Un certain sentiment du vrai rapport entre la volonté, l’intellect et la vie, se fait également jour dans la langue latine. L’intellect c’est le mens, νοῦς ; la volonté au contraire, c’est l’animus, qui dérive d’anima, qui à son tour vient d’ἄνεμος. L’anima c’est la vie même, le souffle, ψύχη ; l’animus, lui, est le principe vivifiant et en même temps la volonté, sujet des inclinations, des intentions, des passions et des émotions de là ces expressions : est mihi animus, fert animus, qui veulent dire : j’ai envie de. Animus c’est le grec θῦμος, c’est-à-dire la sensibilité et non pas la tête. Animi perturbatio c’est la passion, mentis perturbatio veut dire folie. L’attribut immortalis est accordé à l’animus et non au mens.
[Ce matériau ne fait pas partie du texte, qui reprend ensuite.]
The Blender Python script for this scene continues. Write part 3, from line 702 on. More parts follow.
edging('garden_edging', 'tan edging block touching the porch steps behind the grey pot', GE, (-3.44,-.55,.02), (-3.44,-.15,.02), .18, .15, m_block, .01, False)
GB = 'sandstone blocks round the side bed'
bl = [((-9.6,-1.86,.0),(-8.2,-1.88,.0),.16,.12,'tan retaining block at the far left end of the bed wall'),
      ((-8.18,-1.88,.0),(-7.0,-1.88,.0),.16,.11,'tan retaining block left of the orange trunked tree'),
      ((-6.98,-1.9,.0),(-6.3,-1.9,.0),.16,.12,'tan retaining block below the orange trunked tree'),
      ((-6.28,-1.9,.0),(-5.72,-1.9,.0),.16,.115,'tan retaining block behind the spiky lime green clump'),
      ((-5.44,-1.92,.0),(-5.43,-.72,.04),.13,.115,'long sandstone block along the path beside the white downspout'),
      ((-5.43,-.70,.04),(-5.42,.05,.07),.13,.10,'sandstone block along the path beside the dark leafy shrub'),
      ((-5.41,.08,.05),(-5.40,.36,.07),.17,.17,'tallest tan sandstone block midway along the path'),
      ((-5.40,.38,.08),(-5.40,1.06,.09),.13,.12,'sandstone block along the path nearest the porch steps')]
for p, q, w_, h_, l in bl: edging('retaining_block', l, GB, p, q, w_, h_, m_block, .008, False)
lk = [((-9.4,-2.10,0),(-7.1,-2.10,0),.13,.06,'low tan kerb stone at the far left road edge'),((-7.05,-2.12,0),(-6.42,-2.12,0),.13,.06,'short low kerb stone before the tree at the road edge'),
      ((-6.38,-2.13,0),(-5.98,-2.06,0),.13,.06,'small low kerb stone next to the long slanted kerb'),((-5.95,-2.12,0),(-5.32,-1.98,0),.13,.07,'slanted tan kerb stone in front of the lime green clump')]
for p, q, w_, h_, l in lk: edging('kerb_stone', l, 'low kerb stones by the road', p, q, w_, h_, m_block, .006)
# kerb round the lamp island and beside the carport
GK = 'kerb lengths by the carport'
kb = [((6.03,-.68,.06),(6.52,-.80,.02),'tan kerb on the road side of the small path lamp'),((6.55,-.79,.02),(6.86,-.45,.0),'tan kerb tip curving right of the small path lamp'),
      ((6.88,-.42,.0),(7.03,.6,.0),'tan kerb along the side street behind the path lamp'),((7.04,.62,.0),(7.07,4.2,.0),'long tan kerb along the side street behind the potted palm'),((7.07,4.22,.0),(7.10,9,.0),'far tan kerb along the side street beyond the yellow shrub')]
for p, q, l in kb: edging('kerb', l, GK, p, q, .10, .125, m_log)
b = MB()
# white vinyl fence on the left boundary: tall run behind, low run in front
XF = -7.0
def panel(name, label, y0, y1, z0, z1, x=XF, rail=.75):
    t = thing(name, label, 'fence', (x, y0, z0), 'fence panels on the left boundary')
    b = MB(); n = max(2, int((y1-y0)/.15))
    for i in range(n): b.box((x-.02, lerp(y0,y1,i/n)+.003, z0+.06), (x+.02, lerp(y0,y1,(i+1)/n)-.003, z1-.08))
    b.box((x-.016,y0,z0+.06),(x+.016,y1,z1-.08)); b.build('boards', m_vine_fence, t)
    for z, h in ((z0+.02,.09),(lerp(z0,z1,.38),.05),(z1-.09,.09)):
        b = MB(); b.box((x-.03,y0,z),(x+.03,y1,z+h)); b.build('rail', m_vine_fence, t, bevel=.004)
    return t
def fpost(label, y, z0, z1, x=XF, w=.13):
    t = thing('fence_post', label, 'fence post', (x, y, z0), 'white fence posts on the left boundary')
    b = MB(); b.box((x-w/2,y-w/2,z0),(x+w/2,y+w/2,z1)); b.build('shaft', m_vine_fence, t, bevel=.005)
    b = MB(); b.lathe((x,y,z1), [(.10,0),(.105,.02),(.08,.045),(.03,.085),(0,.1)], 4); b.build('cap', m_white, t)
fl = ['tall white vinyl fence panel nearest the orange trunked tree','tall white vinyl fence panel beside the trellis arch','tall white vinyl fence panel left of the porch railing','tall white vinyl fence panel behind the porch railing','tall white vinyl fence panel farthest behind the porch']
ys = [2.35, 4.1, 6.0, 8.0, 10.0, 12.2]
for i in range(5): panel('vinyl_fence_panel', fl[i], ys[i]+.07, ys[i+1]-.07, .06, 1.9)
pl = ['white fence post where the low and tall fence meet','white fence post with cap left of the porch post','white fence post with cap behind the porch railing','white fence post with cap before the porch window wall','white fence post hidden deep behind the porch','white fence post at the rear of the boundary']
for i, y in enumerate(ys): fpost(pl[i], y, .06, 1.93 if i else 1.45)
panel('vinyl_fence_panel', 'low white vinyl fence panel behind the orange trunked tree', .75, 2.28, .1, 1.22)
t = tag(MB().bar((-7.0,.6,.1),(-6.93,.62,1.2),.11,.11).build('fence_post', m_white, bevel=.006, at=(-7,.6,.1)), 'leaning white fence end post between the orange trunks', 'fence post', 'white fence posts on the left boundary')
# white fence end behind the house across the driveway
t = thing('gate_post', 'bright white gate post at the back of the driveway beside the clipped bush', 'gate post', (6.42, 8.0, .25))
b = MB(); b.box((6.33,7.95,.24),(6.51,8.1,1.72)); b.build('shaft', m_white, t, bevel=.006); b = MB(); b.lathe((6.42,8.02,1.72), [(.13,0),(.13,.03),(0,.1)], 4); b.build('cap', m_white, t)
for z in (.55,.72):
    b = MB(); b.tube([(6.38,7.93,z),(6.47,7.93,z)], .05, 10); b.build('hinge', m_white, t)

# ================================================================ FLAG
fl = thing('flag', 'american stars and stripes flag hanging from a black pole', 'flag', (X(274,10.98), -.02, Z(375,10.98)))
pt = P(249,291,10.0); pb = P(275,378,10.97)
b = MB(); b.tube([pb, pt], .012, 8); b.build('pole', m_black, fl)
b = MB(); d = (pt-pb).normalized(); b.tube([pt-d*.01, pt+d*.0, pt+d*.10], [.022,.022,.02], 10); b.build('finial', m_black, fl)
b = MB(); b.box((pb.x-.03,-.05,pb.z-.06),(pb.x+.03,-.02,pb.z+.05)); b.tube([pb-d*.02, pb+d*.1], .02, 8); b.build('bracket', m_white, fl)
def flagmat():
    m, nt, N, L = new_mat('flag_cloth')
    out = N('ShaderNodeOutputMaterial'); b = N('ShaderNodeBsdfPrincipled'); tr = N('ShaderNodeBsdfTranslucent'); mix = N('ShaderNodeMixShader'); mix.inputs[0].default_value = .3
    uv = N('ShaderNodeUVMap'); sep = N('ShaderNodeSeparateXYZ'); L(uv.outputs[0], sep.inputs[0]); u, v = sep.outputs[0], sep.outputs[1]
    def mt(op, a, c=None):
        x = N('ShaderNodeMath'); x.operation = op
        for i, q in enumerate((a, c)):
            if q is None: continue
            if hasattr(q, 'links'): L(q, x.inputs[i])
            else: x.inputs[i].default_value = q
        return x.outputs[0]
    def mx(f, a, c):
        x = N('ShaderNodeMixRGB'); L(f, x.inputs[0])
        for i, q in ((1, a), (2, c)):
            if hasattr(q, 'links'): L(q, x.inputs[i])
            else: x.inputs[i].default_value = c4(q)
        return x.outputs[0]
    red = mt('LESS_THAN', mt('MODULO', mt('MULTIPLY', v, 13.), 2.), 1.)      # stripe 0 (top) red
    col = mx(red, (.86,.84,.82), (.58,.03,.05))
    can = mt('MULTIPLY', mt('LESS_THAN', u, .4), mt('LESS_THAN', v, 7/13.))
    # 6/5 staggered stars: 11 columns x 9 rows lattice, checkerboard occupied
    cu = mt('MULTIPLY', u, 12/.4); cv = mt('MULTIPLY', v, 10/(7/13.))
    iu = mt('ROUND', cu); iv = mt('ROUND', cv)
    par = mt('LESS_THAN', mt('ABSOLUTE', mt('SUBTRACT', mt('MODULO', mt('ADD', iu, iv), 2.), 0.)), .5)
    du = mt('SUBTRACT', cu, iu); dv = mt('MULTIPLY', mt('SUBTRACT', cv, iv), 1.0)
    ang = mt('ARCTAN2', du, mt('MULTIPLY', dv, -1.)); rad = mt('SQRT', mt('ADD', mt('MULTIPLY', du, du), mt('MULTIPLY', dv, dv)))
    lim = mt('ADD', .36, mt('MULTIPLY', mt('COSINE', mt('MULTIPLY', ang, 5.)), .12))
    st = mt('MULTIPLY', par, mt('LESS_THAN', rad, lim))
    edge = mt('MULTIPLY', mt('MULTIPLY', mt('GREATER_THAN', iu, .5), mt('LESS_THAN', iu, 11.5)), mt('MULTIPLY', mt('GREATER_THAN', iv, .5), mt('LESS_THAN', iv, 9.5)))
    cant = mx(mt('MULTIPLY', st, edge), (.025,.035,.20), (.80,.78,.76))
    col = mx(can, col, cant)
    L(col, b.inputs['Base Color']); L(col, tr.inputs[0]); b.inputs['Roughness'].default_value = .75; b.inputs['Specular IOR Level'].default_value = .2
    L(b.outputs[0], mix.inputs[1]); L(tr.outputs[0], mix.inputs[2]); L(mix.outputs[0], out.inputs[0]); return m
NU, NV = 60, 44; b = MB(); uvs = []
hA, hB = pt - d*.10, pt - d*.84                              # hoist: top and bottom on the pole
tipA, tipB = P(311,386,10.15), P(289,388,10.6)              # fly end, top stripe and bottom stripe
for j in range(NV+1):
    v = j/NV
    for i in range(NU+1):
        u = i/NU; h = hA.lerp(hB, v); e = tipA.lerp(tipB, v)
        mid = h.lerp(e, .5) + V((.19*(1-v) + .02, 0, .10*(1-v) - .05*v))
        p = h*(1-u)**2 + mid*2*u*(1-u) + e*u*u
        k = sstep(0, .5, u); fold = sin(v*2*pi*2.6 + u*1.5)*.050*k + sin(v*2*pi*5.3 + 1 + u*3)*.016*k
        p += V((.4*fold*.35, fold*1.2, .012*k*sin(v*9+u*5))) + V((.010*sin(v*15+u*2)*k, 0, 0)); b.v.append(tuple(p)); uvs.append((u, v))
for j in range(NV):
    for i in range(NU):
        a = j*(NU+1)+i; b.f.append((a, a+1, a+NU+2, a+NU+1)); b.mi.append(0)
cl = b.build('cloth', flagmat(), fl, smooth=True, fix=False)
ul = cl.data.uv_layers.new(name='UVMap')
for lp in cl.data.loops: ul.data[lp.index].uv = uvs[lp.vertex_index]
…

Cette différence d’acception est la règle, elle est consacrée par la plupart des textes ; pourtant ces termes ne pouvaient manquer d’être parfois confondus, du moment qu’ils expriment des concepts très voisins l’un de l’autre. Par ψύχη les Grecs paraissent avoir entendu tout d’abord la force vitale, le principe vivifiant, et ils soupçonnaient vaguement à ce propos que cette ψύχη devait être quelque chose de métaphysique que la mort n’atteignait pas avec le reste de nos facultés. C’est ce que prouvent entre autres les recherches

  1. Times, du 18 oct. 1843, d’après l’Atheneum.